前田 「自分が相手に好かれる」ことって、コントロールしにくいですよね。だって、究極、他人の気持ちですから。こればっかりは思い通りにはいかない。でも、自分の感情ならどうでしょう。自分がまず相手のことを肯定的に受けとめて、「この人のいいところはどこだろう?」と、ポジティブメガネをつけて見つめてみる。これなら、自分のことなので、訓練次第で誰でもできます。そして、自分のことを好きでいてくれる人を嫌う人はそうそういないので、これを継続するうちに、次第にこちらに心を開いてくれるのではないかな、と思います。もちろん、毎回「この人のいいところを見つけるぞ!」と心のポジティブスイッチを押していると、気力・体力を消耗しますよね。でも、継続は力なりとはよく言ったもので、時間経過とともにだんだんと習慣化していって、気づいた頃には、カロリーを使わずに割と自然にできるようになります。例えばタクシーに乗っても、ゲーム感覚で「この運転手さんのいいところはどこだろう?」と無意識のうちに探している、というようなイメージです。

―― タクシー運転手さんのいいところ探しまで! そうやって人のいいところを見つけると、仕事もうまく進みそうですね。

前田 そうですね。改めて「ビジネスにおける成功とは?」と考えてみると、営業なら人を説得してその結果契約をたくさんとること、企画なら自分の企画が多くの人に影響を与えること、などですよね。つまり、どんな仕事でも、大きなインパクトを残すにはまず何より「人の心を動かすこと」、そしてその結果として「人を巻き込んでいくこと」「人にサポートしてもらうこと」が必要不可欠。つまり、常に根底には、「人」がある。

 仕事で成功するには、「ハード面(スキルや理屈)」と「ソフト面(人柄や文脈)」の両方が必要ですが、現代においては、ソフト側の重要性がより増しています。例えば以前は、アイドルやアーティストでも「歌やダンスがいい」「かわいい」といったハード面のみで十分人気を伸ばせましたが、今はそれだけではなくて、「人間性にひかれる」「応援したくなる背景がある」といったソフト面も、ハード面と同等かそれ以上に重視される時代になってきています。要は、「愛され力」と言ってもよいのかもしれません。
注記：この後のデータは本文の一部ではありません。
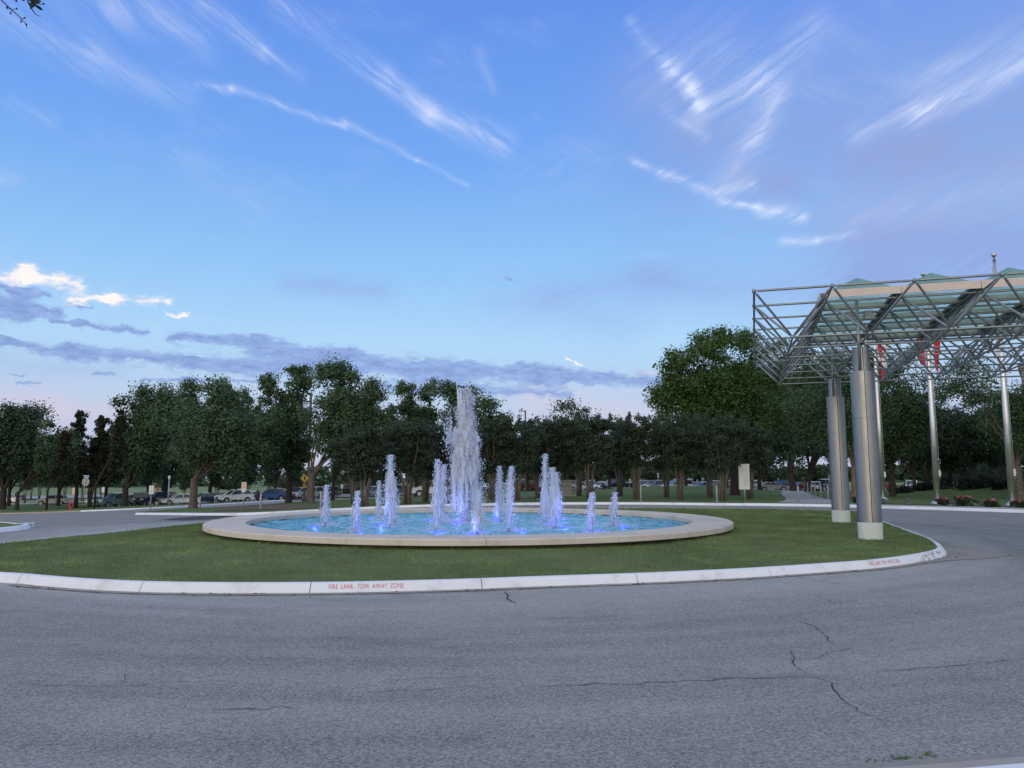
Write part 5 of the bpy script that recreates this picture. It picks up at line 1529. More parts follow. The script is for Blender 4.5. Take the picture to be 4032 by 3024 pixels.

愛される人、すなわち、人気や共感が集まるところに当然仕事が集まり、経済効果も生まれることになります

―― それは一般企業にも通じますね。

前田 まさに。たとえば、「エクセルで資料を作って」と言われたときに、今はエクセル自体が高性能で、かつ、そもそも必要な資料は大方ネットで(しかも瞬時に)集められます。ここで、みんながそれほど大差のない資料を作れるとき、「誰を評価するか」となると、やはり「一緒に仕事をしたい人」「どんどん仕事を振りたくなる人」、つまり人懐っこくてチャーミングな人なんじゃないかなと。そして、「チャーミング」を構成する要素の中で最もクリティカルなものを挙げるならば、僕は、「相手から好かれるよりも前に、まず全力で今向き合っている人を好きになれる明るさや前向きさ」だと思います。